Como essa relação pode ser favorecida?
R. - Recebendo a Palavra profética, isto é, a mesma Palavra de Deus
que foi entregue nas Escrituras e procurando assimilá-la porque Deus nos
fala por meio dos profetas, nos fala por meio de sua Palavra. E é uma
Palavra repleta do Espírito, não com uma data. Uma Palavra que chega até
nós hoje, porque toda palavra inspirada é útil para nos dizer o que
Deus quer em nossa vida.
A Palavra chega até nós hoje, na nossa vida, mas também ilumina o sentido da história, o sentido dos tempos ...
R. - Nos ajuda a compreender e a interpretar o sentido da história
que não é somente uma visão teórica e geral. Ajuda-nos a ver a história
como se realiza no presente hoje. E nos capacita, não somente a viver
adequadamente o que Deus quer de cada um de nós, mas a tornar-nos um
instrumento de luz, de guia e de encorajamento. A dar testemunho para
nossos irmãos, de tal maneira a ser aquela lâmpada, aquela luz e aquele
fermento que o Senhor quer para sua Igreja. Para aqueles que têm
responsabilidades eclesiais, isso me parece de extraordinária
relevância.
A presença do Papa e da Cúria será também para o senhor uma fonte de especial inspiração…?
R. - Existe quase um sentido de admiração em encontrar-se nessa
situação.

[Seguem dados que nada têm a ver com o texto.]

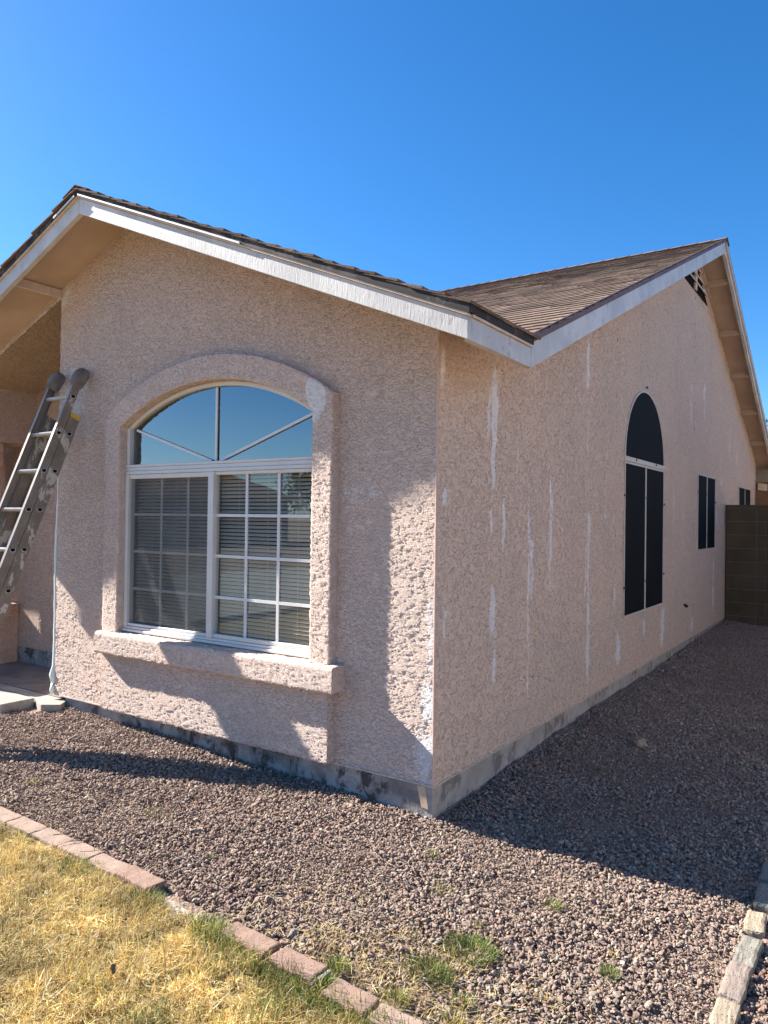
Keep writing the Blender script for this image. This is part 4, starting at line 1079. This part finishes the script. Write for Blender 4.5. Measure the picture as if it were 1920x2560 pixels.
# loose straw over the gravel near the lawn
P_ = np.concatenate([scatter(-3.0, 1.2, -1.34, -.9, 180), scatter(-.2, 1.15, -1.42, -.75, 900), scatter(-3, 1.5, -1.0, 0, 22)])
k = np.clip((-.6 - P_[:, 1]) / .7, .0, 1); P_ = P_[(rng.random(len(P_)) < .12 + .88 * k) & (P_[:, 1] > edge_y(P_[:, 0]) - .02)]
x, y = P_.T; n = len(x)
s1 = blades(x, y, rng.uniform(.02, .075, n), rng.uniform(0, 6.283, n), rng.uniform(1.35, 1.56, n), rng.uniform(.0014, .0026, n), palette(n, STRAW, [5, 3, 4, 1, 3, .5]), hgt(x, y) + rng.uniform(.008, .018, n), rng.normal(0, .3, n))
P_ = scatter(.05, 1.05, -1.40, -.92, 9000); q = patch_noise(P_[:, 0], P_[:, 1], 9, .7) + .35 * np.clip((-1.05 - P_[:, 1]) / .3, -1, 1)
P_ = P_[(q > .62) & (P_[:, 1] > edge_y(P_[:, 0]) + .0)]; x, y = P_.T; n = len(x)
s2 = blades(x, y, rng.uniform(.012, .038, n), rng.uniform(0, 6.283, n), rng.uniform(.3, 1.4, n), rng.uniform(.0012, .0022, n), palette(n, STRAW[:4] + [(.30, .30, .10)], [5, 4, 3, 2, 1.2]), None, rng.normal(.4, .5, n))
V, Fc, C = join([s1, s2])
tag(mesh_obj('loose_straw', V, Fc, M['blade'], attrs={'col': ('POINT', 'FLOAT_COLOR', C)}), 'dry straw strewn over the gravel along the lawn edge', 'straw', kind='stuff')
# individual tufts
def tuft(x, y, r, h, nb, label, mixg=.85, group='green weeds growing in the gravel', cat='weed', elong=1.0, ang=0, tone=1.0):
    a = rng.uniform(0, 6.283, nb); rad_ = r * np.sqrt(rng.random(nb)) ; ex = np.cos(a) * rad_ * elong; ey = np.sin(a) * rad_
    px = x + ex * math.cos(ang) - ey * math.sin(ang); py = y + ex * math.sin(ang) + ey * math.cos(ang)
    g = rng.random(nb) < mixg
    col = np.where(g[:, None], palette(nb, GREEN, [4, 4, 3, 1.5]), palette(nb, STRAW, [4, 3, 3, 1, 2, .5])) * tone
    out = np.arctan2(py - y, px - x) + rng.normal(0, .8, nb)
    lean = np.clip(.25 + .9 * rad_ / r * rng.random(nb) + rng.normal(0, .2, nb), 0, 1.4)
    L_ = h * rng.uniform(.5, 1.1, nb) * (1 - .3 * rad_ / r)
    V, Fc, C = blades(px, py, L_, out, lean, rng.uniform(.0015, .0028, nb), col, hgt(px, py) + .002, rng.normal(.5, .4, nb))
    o = mesh_obj('grass_tuft' if cat == 'grass tuft' else 'weed', V, Fc, M['blade'], at=(x, y, float(hgt(x, y))), attrs={'col': ('POINT', 'FLOAT_COLOR', C)})
    return tag(o, label, cat, group)
tuft(.685, -.895, .085, .060, 620, 'largest green weed in the gravel, above the dense dark clump', .9, elong=1.25)
tuft(.630, -1.112, .070, .052, 560, 'dense dark green weed clump in the gravel below the largest weed', .93, elong=1.3, tone=.8)
tuft(.808, -.360, .038, .040, 150, 'small green weed alone in the open gravel near the shadow line', .85)
tuft(1.146, -.680, .036, .040, 170, 'small green weed nearest the right edging stones', .92)
tuft(.806, -1.180, .040, .036, 150, 'low green weed near the bottom, right of the dense clump', .85)
tuft(.186, -.325, .040, .030, 120, 'low green weed just in front of the house corner', .8, tone=.9)
tuft(.378, -.575, .050, .030, 110, 'pale half-dry weed between the house corner and the largest weed', .45)
tuft(.815, -1.29, .045, .040, 190, 'yellowish green weed at the bottom edge of the gravel', .55)
tuft(.625, -.720, .022, .028, 60, 'tiny green weed just above the largest weed', .8)
tuft(1.122, -.548, .018, .035, 34, 'tiny yellow dry weed above the weed by the edging stones', .05)
tuft(-1.238, -.825, .060, .022, 130, 'faint flat grey-green weed in the left gravel', .7, tone=.85)
tuft(-2.150, -.965, .070, .026, 130, 'sparse half-dry weed at the far left of the gravel', .5)
tuft(-.62, -1.0, .03, .02, 40, 'tiny faint weed in the gravel behind the raised red brick', .75)
tuft(.36, -1.300, .040, .055, 240, 'green tuft behind the gap right of the clean red brick', .85)
tuft(.62, -1.318, .050, .055, 240, 'green tuft with dry stems behind the pale brick at the bottom', .65)
GT = 'green grass tufts along the lawn edge'
tuft(-.99, -1.432, .075, .075, 520, 'tall green grass tuft standing against the pale edging bricks', .8, GT, 'grass tuft', 1.3)
tuft(-.545, -1.428, .070, .062, 420, 'green tuft in front of the free end of the raised red brick', .7, GT, 'grass tuft', 1.3)
tuft(-.165, -1.42, .075, .070, 560, 'broad green tuft right of the broken concrete chunk', .88, GT, 'grass tuft', 1.5)
tuft(-.03, -1.48, .07, .055, 420, 'green tuft in front of the half covered red brick', .8, GT, 'grass tuft', 1.5, -.3)
tuft(.225, -1.488, .060, .050, 320, 'green tuft in front of the clean red brick', .8, GT, 'grass tuft', 1.4)
tuft(.388, -1.400, .034, .060, 260, 'green tuft filling the gap between two red bricks', .9, GT, 'grass tuft')
tuft(-1.505, -1.412, .05, .045, 200, 'short green tuft by the second joint of the pale bricks', .6, GT, 'grass tuft', 1.6)
tuft(.56, -1.50, .07, .045, 320, 'green tuft in front of the rightmost red brick', .75, GT, 'grass tuft', 1.5)
# dead leaves in the lawn
M['dead_leaf'] = simple('dead_leaf', (.30, .17, .08), .8, .2, 0, .35, 60)
for i, (lx_, ly_, lab) in enumerate([(-.20, -1.83, 'curled reddish dead leaf lying in the dry lawn'), (-.46, -1.73, 'dark dead leaf lying in the dry lawn left of the reddish one'), (-.02, -1.58, 'dark dead leaf under the green grass beside the red bricks')]):
    m = MB(); L2 = .042
    V = []
    for a in np.linspace(0, 1, 7):
        w = .014 * math.sin(math.pi * min(1, a * .9 + .08)); zc = .012 * math.sin(a * 3.0) + .010
        V += [(a * L2, -w, zc + .006), (a * L2, 0, zc), (a * L2, w, zc + .008)]
    Fc = []
    for k in range(6):
        for q in range(2): Fc.append((k * 3 + q, k * 3 + q + 1, k * 3 + q + 4, k * 3 + q + 3))
    mo = mesh_obj('dead_leaf', np.array(V) + np.array((lx_, ly_, float(hgt(lx_, ly_)) + .022)), Fc, M['dead_leaf'], at=(lx_, ly_, float(hgt(lx_, ly_)) + .02), smooth=True)
    mo.rotation_euler = (rng.uniform(-.2, .2), rng.uniform(-.2, .2), rng.uniform(0, 6)); tag(mo, lab, 'leaf', 'dead leaves in the lawn')
# twigs on the bricks
for i, (pp, lab) in enumerate([([(-1.30, -1.36, .075), (-1.27, -1.31, .072), (-1.255, -1.262, .070)], 'thin dark twig across the joint of the pale bricks'), ([(-1.175, -1.35, .074), (-1.13, -1.30, .071), (-1.115, -1.262, .073)], 'second thin dark twig across the pale bricks, nearer the tall tuft')]):
    m = MB(); m.tube(pp, [.0022, .002, .0012], 6); m.tube([pp[1], (pp[1][0] - .03, pp[1][1] + .012, pp[1][2] + .004)], [.0015, .0008], 5)
    tag(m.build('twig', M['bark'], at=pp[0]), lab, 'twig', 'twigs on the edging bricks')

# ------------------------------------------------------------------ trees and the street behind the viewer
def tree(x, y, H, R, n, label, leafc, z0=0.0, name='shade_tree', leaf=.10, trunk=True):
    t = thing(name, label, 'tree', (x, y, z0))
    m = MB(); m.tube([(x, y, z0 - .1), (x + .08, y, z0 + H * .25), (x - .05, y + .1, z0 + H * .5), (x, y, z0 + H * .8)], [.035 * H, .026 * H, .018 * H, .006 * H], 9)
    for k in range(6):
        a = k * 1.05 + .3; zz_ = z0 + H * (.35 + .06 * k)
        m.tube([(x, y, zz_), (x + math.cos(a) * R * .45, y + math.sin(a) * R * .45, zz_ + H * .12), (x + math.cos(a) * R * .8, y + math.sin(a) * R * .8, zz_ + H * .2)], [.012 * H, .008 * H, .003 * H], 6)
    m.build('trunk', M['bark'], t)
    K = 26; cc = np.stack([rng.normal(0, .5, K) * R, rng.normal(0, .5, K) * R, H * .66 + rng.normal(0, .16, K) * H], 1)
    c = cc[rng.integers(0, K, n)] + rng.normal(0, .20 * R, (n, 3)) * np.array([1, 1, .8])
    c[:, 2] = np.clip(c[:, 2], H * .3, H * 1.02)
    d1 = rng.normal(0, 1, (n, 3)); d1 /= np.linalg.norm(d1, axis=1)[:, None]; d2 = np.cross(d1, rng.normal(0, 1, (n, 3))); d2 /= np.linalg.norm(d2, axis=1)[:, None]
    s = (leaf * rng.uniform(.6, 1.3, n))[:, None]
    Q = np.stack([c - d1 * s, c + d2 * s * .4, c + d1 * s, c - d2 * s * .4], 1) + np.array((x, y, z0))
    col = np.array(leafc)[rng.integers(0, len(leafc), n)] * rng.uniform(.7, 1.3, (n, 1))
    C = np.repeat(np.concatenate([col, np.ones((n, 1))], 1), 4, 0)
    mesh_obj('crown', Q.reshape(-1, 3), np.arange(n * 4).reshape(-1, 4), M['leaf'], t, attrs={'col': ('POINT', 'FLOAT_COLOR', C)})
    return t
LEAF = [(.06, .09, .025), (.085, .12, .035), (.045, .07, .02)]
tree(.75, 24.0, 5.9, 2.4, 9000, 'green tree beyond the house, its leaf tips showing past the right roof edge', LEAF, leaf=.09)
# the houses and trees across the street that the window mirrors
def far_house(x, y, w, d, h, rz, label, rh=1.9):
    t = thing('neighbour_house', label, 'house', (x, y, 0)); c, s = math.cos(rz), math.sin(rz)
    R = lambda p: (x + p[0] * c - p[1] * s, y + p[0] * s + p[1] * c, p[2])
    m = MB(); m.hexa([R(p) for p in ((-w / 2, -d / 2, -.3), (w / 2, -d / 2, -.3), (w / 2, d / 2, -.3), (-w / 2, d / 2, -.3), (-w / 2, -d / 2, h), (w / 2, -d / 2, h), (w / 2, d / 2, h), (-w / 2, d / 2, h))]); m.build('wall', M['tan_wall'], t)
    e = .6; m = MB()
    V = [R(p) for p in ((-w / 2 - e, -d / 2 - e, h - .05), (w / 2 + e, -d / 2 - e, h - .05), (w / 2 + e, d / 2 + e, h - .05), (-w / 2 - e, d / 2 + e, h - .05), (-w / 2 + d * .35, 0, h + rh), (w / 2 - d * .35, 0, h + rh))]
    m.add(V, [(0, 1, 5, 4), (1, 2, 5), (2, 3, 4, 5), (3, 0, 4), (3, 2, 1, 0)]); m.build('roof', M['tile_roof'], t)
    m = MB(); m.hexa([R(p) for p in ((-1, d / 2 + .01, .1), (1.6, d / 2 + .01, .1), (1.6, d / 2 + .05, .1), (-1, d / 2 + .05, .1), (-1, d / 2 + .01, 2.2), (1.6, d / 2 + .01, 2.2), (1.6, d / 2 + .05, 2.2), (-1, d / 2 + .05, 2.2))]); m.build('garage_door', M['screen_frame'], t)
    return t
far_house(-36, -27, 15, 10, 2.7, rad(-52), 'tan house with brown roof across the street, mirrored in the front window')
far_house(-24, -42, 16, 10, 2.7, rad(-38), 'second tan house across the street, beside the mirrored one', 2.1)
far_house(-50, -12, 14, 10, 2.7, rad(-75), 'third tan house across the street, farthest left', 2.0)
tree(-27.0, -33.0, 5.0, 2.6, 2600, 'bushy tree across the street between the two nearest houses', LEAF, leaf=.16)
tree(-19.5, -31.0, 4.2, 2.3, 2200, 'round tree across the street, nearest the viewer', LEAF, leaf=.16)
tree(-43.0, -21.0, 5.0, 2.6, 2200, 'bushy tree across the street beside the farthest house', LEAF, leaf=.16)
nh = thing('neighbour_house', 'sunlit tan house next door, facing the shaded side wall across the gravel', 'house', (8.5, 7.5, 0))
m = MB(); m.box(4.9, 12.5, .6, 15.5, -.4, 2.75); m.build('wall', simple('next_door_stucco', (.70, .61, .51), .9, .1, 0, .1, 2, .01, 30), nh)
m = MB(); e0, e1 = 4.4, 13.0
m.add([(e0, .1, 2.70), (e1, .1, 2.70), (e1, 16.0, 2.70), (e0, 16.0, 2.70), (8.7, 4.2, 4.5), (8.7, 12.0, 4.5)], [(0, 1, 4), (1, 2, 5, 4), (2, 3, 5), (3, 0, 4, 5), (3, 2, 1, 0)]); m.build('roof', M['tile_roof'], nh)
m = MB(); m.box(4.88, 4.90, 3.2, 4.7, .9, 2.1); w_ = m.build('window', M['alu'], nh); m = MB(); m.box(4.872, 4.879, 3.26, 4.64, .96, 2.04); m.build('pane', M['solar_screen'], w_)
# palm
pt = thing('palm_tree', 'tall fan palm across the street', 'tree', (-64, -27, 0))
m = MB(); m.tube([(-64, -27, -.1), (-63.9, -27, 2.5), (-64, -27.05, 5.0)], [.3, .24, .2], 10); m.build('trunk', M['bark'], pt)
m = MB()
for k in range(46):
    a = k * 2.4; el = -.6 + 1.9 * ((k * 37) % 46) / 46; p = Vector((-64, -27, 5.0)); d = Vector((math.cos(a) * math.cos(el), math.sin(a) * math.cos(el), math.sin(el)))
    sd = d.cross(Vector((0, 0, 1))).normalized(); q = p + d * 1.1
    m.add([p, q + sd * .35, q + d * .55 - Vector((0, 0, .25)), q - sd * .35], [(0, 1, 2, 3)])
m.build('frond', NT('palm_frond').fin((.05, .075, .02), .7, .3), pt)
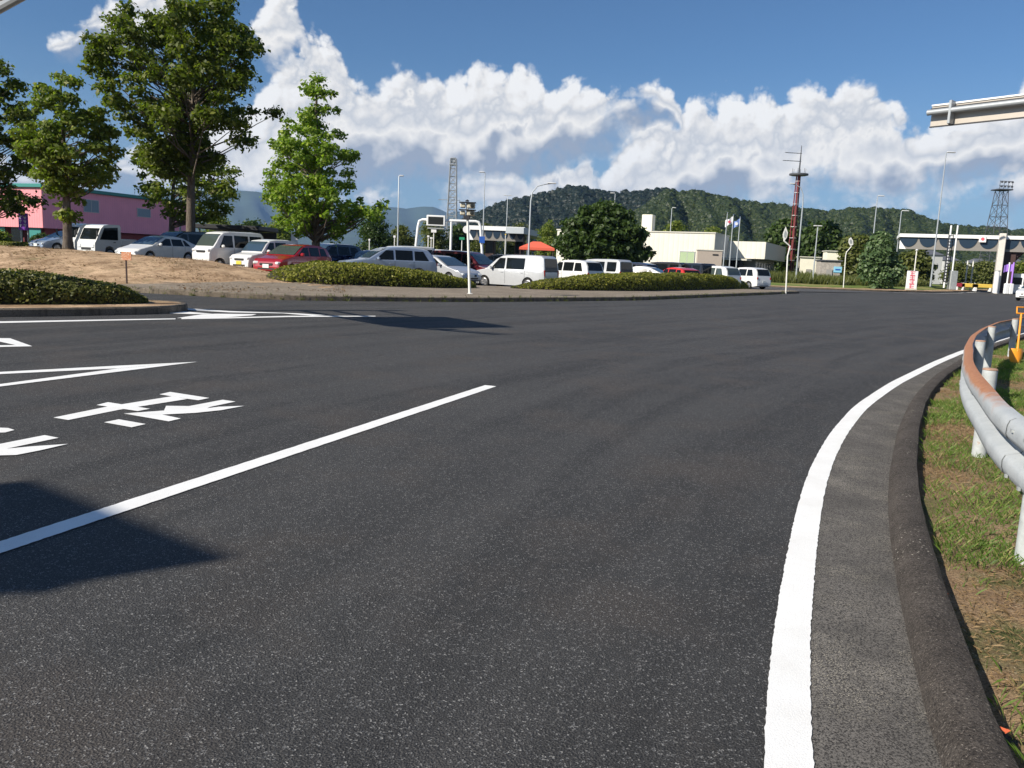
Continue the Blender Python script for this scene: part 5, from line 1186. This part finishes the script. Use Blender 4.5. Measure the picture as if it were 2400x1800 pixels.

Porém minha humilde missão como irmão é a de transmitir aquela
experiência religiosa que eu tive ao ouvir a Palavra de Deus e dar
alguma ajuda, alguma inspiração para a oração, para que se faça a
experiência desta beleza, desta profundidade, desta verdade da Palavra
de Deus, uma palavra que nos atinge profunda e pessoalmente.
Palavras iluminadas e corações novos. É esta a ligação fundamental ... ?
R. - É a Palavra de Deus que, em um certo sentido, tem essa função de
amolecer os corações, de renová-los por dentro, de fazer com que o
coração se torne cada vez mais capaz daquela profundidade espiritual e
depois daquela ternura, daquela misericórdia, daquela compaixão que
sabemos ser o coração da revelação de Deus para os homens: ir de
encontro a eles para ajudá-los, fazer com que se tornem cada vez mais
capazes de acolher o mistério da vida até sua plenitude escatológica.